このネットワークの中で選ばれた人は、正しく承認処理をすることで報酬を受取ることができます。
預け入れた仮想通貨(暗号資産)と受け取った仮想通貨(暗号資産)の価値が失われないように、参加者が正しく承認を行う動機づけを生み出して、不正のない処理や取引を行う仕組みになっています。
プルーフ・オブ・ステーク内で仮想通貨(暗号資産)を預けれることを、「ステーキング」、「ステーク」と呼びます。
ステーキングは誰でも行うことが出来ます。
仮想通貨(暗号資産)の取引所では、ステーキングの代行をやっている所もあり、仮想通貨(暗号資産)をステーキングすることで、保有しながら利息みたいなものを受け取れる場合もあります。
プルーフ・オブ・ステークのメリット
プルーフ・オブ・ステークのメリットは、主にプルーフ・オブ・ワークの問題点を解消したものになります。
51%攻撃の防御
プルーフ・オブ・ワークの51%攻撃はほぼ起きないことは言え、ブロックチェーンの過半数を犯罪グループが占めた場合、正規取引の拒否や不正取引の正当化、マイニングの独占が起こります。

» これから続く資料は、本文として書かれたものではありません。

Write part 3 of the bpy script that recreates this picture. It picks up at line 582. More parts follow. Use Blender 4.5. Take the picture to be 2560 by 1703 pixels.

プルーフ・オブ・ステークでは計算能力に頼ることのないシステムです。
プルーフ・オブ・ステークの場合、51%攻撃を行おうとすると、大量の仮想通貨(暗号資産)を持っていないといけません。
そのためには、莫大な資産が必要になります。
また、51%攻撃により、その仮想通貨(暗号資産)の価値は下がってしまい、最終的に損失を出すということになってしまいます。
消費電力の軽減
プルーフ・オブ・ワークのように、マイニングのために高性能のCPUを動かすためには、膨大な電力が必要です。
冷却装置も必要になることから、偏った地域などにマイニング工場と呼ばれる大規模施設が存在します。
ところが、プルーフ・オブ・ステークではマイニング成功率を計算量にとは関係ないシステムとなっているので、電力消費を抑えられます。
また、参加者は分散されたほうがセキュリティー的にも向上しますので、一極集中を避けることが出来るのもメリットとなります。
プルーフ・オブ・ステークのデメリット
一見、万能のようなプルーフ・オブ・ステークにもデメリットは存在します。
その結果、報酬が何度も支払われる
プルーフ・オブ・ワークの欠点を改善はするものの、プルーフ・オブ・ステーク独自の問題点も出ています。
2重支払い問題
プルーフ・オブ・ステークでは、仮想通貨(暗号資産)を保管しているだけで報酬がもらえるために、最も長いブロックチェーンにつなげていく動機づけは低いです。
ブロックも簡単に生成出来る上に、リスクが少ないです。
ですので、ブロックチェーンが重複してしまい、無効なチェーンがマイニングされ続ける可能性があります。
その結果、報酬が何度も支払われるという問題が起きます。
流動性の停滞
プルーフ・オブ・ステークは、保有量や保有期間によってマイニングやフォージングが決定されます。
そのために、マイニング等に関わりたいユーザーは、長期的に保有する傾向が強くなります。
結果的に流動性が低くなる可能性があります。
プルーフ・オブ・ステークを採用している仮想通貨(暗号資産)
代表的なものを挙げておきます。
- イーサリアム(ETH)
- ポルカドット(DOT)
プルーフ・オブ・ステークを採用している仮想通貨(暗号資産)は比較的成長している続けているものも多く、歴史は浅いものの、これからは主流となる可能性を秘めています。
要注目のシステムと言えそうです。